The markets learned a lot from this event and vowed never to let it happen again. We’ll see.

Just throwing this in there…In the late 1990’s Warren Buffett controlled most of the silver market too, not as much as the Hunt brothers, but better managed. Buffett was much smarter about it than those silver spoon brats. Buffett did not drive the prices up as the Hunt brothers did, but Buffett still made a small fortune versus losing one.  It is widely believed that Buffett still holds a massive amount of all precious metals his portfolio via many different companies that he owns or owns a part of.

What will JP Morgan do? I am thinking they’ll do a little of both Hunt and Buffett strategies.  I will go out on a limb and promise you this, a bank the size of JP Morgan does not risk this much on a losing bet. They’ll make sure they see a nice big profit.
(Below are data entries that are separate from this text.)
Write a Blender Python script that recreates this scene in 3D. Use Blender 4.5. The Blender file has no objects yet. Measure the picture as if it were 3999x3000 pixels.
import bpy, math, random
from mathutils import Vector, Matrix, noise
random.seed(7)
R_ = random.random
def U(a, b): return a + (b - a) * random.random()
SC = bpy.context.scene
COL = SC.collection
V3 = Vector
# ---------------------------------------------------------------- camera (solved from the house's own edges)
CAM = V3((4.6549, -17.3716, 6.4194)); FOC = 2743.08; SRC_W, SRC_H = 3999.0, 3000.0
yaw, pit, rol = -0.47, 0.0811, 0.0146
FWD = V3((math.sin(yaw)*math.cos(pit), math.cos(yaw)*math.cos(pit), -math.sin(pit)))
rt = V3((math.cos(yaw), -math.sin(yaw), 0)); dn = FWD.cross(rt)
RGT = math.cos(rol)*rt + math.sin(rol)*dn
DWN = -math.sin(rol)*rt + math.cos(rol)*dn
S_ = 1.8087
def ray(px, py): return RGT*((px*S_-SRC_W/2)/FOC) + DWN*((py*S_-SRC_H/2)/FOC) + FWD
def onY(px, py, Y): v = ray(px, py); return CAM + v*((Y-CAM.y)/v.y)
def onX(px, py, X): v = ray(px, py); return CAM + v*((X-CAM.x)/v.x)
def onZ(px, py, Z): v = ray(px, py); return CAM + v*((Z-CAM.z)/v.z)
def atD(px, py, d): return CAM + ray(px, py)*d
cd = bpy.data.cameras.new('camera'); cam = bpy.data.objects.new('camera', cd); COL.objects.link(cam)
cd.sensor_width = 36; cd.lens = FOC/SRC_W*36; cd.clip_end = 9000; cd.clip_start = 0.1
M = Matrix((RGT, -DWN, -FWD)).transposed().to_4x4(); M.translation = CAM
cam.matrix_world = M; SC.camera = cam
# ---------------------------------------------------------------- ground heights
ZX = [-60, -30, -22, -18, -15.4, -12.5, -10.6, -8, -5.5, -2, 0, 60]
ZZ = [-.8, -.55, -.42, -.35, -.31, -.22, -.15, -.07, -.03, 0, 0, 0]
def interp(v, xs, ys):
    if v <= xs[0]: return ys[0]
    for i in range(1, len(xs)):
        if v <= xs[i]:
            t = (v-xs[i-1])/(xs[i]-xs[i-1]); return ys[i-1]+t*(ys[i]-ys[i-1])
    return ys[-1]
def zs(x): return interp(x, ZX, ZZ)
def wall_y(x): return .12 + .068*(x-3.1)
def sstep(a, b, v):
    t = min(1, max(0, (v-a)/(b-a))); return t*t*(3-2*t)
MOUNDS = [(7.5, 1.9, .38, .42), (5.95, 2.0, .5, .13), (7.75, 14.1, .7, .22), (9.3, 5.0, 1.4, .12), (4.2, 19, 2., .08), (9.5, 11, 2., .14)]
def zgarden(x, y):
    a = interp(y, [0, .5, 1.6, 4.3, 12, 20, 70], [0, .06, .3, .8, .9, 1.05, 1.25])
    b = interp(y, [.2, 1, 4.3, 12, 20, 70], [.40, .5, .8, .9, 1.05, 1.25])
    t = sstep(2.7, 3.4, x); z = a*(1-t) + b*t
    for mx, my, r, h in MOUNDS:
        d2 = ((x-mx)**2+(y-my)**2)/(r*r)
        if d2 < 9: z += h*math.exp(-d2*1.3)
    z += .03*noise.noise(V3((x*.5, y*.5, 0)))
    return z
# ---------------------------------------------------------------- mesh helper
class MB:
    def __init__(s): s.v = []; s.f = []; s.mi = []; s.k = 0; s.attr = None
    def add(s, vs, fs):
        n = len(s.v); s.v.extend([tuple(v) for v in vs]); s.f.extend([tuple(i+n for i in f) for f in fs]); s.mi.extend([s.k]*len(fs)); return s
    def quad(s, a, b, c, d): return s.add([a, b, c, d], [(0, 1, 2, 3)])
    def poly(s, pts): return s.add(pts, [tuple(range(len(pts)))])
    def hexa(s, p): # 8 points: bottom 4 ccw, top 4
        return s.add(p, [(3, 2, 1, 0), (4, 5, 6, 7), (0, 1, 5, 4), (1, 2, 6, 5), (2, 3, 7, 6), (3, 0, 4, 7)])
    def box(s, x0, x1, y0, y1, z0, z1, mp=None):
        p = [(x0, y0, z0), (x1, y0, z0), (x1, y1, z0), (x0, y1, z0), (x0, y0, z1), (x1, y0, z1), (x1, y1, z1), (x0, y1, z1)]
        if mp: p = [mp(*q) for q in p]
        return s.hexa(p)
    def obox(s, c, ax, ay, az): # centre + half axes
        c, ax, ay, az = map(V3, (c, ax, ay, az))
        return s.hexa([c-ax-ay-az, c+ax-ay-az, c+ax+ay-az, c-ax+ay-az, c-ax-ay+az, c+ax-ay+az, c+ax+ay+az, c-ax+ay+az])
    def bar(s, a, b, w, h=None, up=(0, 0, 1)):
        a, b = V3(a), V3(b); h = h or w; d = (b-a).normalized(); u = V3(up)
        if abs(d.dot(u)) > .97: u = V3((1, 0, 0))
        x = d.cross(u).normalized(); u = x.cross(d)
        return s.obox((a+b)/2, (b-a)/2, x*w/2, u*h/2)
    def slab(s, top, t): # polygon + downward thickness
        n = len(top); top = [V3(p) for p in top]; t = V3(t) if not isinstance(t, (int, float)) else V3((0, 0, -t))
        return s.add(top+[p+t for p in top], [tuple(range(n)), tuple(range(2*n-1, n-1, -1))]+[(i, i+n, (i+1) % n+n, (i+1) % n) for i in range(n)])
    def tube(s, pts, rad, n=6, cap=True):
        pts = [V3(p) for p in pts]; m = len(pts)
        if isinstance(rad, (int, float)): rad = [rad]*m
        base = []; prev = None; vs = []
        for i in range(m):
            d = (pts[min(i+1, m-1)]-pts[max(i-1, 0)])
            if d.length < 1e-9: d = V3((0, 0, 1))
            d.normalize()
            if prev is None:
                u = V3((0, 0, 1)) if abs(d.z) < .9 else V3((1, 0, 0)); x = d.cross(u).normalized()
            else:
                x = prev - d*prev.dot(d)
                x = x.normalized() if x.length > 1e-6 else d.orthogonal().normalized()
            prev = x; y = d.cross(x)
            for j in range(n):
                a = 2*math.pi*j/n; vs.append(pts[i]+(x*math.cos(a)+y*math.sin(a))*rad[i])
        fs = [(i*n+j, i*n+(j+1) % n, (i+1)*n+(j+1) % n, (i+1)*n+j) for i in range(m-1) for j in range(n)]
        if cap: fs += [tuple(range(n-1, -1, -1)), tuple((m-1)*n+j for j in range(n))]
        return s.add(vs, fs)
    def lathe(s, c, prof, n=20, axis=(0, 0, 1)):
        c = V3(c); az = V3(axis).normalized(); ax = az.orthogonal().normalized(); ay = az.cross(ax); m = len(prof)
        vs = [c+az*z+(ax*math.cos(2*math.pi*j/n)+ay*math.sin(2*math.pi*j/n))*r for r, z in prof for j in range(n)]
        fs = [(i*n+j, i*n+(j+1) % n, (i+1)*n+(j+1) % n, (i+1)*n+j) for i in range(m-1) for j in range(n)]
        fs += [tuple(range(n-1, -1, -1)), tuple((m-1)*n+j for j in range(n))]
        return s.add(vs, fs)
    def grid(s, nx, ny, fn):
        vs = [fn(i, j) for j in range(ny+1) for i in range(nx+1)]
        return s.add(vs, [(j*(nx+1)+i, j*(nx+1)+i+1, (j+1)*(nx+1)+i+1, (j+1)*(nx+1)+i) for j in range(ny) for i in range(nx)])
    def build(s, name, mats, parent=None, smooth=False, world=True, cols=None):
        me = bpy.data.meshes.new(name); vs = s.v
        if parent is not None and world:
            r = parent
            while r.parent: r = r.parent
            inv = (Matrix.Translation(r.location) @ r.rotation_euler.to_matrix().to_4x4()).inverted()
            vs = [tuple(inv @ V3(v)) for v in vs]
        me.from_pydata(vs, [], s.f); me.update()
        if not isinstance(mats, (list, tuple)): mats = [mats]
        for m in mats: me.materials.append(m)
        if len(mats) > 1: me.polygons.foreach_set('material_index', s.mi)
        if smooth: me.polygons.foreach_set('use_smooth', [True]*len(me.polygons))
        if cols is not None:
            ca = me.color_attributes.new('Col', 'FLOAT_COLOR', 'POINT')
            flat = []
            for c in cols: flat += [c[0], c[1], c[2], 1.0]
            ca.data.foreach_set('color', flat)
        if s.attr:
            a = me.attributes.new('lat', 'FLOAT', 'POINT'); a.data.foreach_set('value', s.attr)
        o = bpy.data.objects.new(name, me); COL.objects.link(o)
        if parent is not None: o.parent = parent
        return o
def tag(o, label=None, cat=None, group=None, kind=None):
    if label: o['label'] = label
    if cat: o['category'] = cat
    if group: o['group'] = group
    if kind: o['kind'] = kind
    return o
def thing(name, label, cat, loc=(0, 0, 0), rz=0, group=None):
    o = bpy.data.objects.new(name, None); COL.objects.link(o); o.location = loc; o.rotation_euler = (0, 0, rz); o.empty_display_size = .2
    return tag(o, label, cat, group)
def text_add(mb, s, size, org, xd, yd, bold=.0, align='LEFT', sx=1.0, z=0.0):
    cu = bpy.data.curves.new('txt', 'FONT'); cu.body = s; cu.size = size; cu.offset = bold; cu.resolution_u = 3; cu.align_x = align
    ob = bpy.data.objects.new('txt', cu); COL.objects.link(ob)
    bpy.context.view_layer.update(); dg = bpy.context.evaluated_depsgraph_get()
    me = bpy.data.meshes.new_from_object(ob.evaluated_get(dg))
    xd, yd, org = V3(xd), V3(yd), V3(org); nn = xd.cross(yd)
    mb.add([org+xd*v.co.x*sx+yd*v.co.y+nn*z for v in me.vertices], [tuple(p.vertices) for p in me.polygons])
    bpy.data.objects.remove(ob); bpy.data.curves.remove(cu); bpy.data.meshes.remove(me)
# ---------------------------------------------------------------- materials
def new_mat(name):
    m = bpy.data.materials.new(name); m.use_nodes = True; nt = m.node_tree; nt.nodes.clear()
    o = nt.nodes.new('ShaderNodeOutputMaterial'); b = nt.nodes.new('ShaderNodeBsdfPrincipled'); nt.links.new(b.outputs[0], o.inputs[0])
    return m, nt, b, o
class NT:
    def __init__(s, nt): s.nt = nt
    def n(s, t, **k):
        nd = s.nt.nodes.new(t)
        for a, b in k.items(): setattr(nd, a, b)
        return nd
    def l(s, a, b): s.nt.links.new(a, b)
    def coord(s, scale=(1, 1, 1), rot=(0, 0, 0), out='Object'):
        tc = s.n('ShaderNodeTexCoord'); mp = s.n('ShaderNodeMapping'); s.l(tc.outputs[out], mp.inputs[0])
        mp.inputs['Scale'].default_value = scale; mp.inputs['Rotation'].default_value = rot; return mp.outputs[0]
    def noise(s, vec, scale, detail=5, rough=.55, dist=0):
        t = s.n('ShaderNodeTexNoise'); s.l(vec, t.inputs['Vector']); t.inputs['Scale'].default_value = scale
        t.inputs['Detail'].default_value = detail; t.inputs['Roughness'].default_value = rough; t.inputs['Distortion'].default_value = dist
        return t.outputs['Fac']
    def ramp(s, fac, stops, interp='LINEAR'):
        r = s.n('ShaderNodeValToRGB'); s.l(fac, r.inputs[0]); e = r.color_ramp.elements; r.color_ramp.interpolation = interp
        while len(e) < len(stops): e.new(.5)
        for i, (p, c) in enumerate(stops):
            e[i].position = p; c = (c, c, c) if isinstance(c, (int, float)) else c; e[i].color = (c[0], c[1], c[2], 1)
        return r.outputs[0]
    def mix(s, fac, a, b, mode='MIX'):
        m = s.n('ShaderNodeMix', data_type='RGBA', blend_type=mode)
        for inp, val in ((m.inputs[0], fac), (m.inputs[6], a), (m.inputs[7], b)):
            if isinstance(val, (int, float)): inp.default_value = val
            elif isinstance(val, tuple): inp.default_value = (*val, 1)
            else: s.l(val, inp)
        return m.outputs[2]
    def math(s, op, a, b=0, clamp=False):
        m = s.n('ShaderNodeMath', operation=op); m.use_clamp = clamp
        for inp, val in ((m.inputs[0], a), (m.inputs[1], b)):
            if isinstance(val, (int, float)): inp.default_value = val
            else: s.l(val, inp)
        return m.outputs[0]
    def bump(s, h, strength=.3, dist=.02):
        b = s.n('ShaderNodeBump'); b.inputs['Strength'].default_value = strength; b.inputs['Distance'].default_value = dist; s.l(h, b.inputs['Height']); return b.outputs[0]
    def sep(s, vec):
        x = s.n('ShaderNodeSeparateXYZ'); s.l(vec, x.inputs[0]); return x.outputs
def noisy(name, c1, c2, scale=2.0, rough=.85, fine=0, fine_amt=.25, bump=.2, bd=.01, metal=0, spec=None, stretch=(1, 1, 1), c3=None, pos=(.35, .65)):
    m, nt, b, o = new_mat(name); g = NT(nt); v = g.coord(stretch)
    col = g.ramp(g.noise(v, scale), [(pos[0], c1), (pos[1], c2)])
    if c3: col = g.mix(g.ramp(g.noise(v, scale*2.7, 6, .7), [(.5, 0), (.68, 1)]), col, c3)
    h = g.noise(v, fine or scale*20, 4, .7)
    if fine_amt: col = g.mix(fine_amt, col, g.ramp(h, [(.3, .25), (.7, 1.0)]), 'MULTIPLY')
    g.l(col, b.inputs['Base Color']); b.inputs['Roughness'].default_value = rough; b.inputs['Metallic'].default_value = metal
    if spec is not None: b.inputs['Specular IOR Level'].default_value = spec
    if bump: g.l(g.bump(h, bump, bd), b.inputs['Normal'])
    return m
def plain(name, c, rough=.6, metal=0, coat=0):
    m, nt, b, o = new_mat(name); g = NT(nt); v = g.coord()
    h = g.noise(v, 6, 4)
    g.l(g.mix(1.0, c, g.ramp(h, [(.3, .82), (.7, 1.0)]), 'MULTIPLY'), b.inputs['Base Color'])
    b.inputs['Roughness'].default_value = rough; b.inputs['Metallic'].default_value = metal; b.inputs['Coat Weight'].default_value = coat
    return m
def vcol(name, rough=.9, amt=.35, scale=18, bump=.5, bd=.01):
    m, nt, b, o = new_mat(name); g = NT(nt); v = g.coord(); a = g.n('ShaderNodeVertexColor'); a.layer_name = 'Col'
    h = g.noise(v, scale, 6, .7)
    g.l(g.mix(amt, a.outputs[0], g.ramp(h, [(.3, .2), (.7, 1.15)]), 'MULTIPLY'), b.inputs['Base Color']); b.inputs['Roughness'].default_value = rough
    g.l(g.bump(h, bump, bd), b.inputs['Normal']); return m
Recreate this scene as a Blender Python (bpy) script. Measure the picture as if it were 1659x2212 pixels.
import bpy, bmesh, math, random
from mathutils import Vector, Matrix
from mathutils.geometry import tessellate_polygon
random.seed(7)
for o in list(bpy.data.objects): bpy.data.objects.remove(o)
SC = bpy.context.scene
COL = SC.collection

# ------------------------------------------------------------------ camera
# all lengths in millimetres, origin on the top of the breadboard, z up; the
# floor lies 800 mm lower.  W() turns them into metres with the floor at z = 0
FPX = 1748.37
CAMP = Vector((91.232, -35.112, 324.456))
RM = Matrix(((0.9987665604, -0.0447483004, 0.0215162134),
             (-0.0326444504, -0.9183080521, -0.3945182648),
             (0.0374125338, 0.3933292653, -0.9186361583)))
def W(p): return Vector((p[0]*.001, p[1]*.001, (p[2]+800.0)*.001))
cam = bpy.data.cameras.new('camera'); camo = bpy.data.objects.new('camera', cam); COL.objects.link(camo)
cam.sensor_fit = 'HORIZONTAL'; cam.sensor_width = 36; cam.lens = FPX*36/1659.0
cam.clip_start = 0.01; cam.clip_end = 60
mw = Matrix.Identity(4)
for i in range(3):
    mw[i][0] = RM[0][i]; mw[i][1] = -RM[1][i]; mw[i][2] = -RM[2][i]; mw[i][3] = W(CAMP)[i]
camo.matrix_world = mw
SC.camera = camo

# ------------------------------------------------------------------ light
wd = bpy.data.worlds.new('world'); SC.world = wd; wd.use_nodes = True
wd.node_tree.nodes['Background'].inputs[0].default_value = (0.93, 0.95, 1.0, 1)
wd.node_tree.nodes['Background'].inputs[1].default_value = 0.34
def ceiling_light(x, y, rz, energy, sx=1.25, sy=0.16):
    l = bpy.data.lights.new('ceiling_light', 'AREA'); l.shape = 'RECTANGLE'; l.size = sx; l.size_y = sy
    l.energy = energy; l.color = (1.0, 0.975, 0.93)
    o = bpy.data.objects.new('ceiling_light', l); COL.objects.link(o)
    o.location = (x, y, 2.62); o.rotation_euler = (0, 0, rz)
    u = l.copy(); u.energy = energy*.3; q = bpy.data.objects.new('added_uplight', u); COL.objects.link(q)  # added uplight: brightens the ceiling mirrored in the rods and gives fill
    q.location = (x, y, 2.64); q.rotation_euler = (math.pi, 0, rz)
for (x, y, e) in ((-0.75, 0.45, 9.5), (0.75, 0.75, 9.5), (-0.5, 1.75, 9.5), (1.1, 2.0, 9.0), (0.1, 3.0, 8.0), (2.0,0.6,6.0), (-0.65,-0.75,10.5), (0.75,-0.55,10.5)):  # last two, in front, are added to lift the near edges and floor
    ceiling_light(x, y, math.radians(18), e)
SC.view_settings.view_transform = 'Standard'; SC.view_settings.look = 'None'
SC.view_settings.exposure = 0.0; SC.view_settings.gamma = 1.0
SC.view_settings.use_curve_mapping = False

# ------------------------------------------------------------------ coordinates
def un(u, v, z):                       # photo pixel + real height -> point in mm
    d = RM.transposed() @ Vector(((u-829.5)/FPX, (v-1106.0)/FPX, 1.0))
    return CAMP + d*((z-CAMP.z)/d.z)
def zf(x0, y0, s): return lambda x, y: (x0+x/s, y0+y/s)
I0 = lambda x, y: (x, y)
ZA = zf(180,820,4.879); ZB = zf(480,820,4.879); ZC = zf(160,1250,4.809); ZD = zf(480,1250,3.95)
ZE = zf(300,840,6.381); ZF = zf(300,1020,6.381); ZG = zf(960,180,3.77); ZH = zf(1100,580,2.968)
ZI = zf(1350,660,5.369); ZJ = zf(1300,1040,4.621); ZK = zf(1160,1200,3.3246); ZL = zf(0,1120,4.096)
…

The question is, will you?

When you price in Trump’s tax cuts on top of the untouchable debt and deficit, interest rate increases, with the dollar at three year lows, our treasuries do not look appealing in the least.  We know that China and Japan, the two biggest buyers of our treasuries, announced potential cut backs (if not cut offs) from buying our debt.  All of these things are bad for the dollar but good for gold and silver (as we saw today, 1/24/18 – dollar drops nearly a point gold jumps around $17 and silver up $0.50).

How long until the bow that holds the entire system up breaks and our metals are set free to fly? That is indeed the trillion dollar question.  It certainly looks like there is an ever growing crack in that bow that will not hold up for much longer. The silver lining will be with owning physical silver (and gold) as insurance against this nasty mess.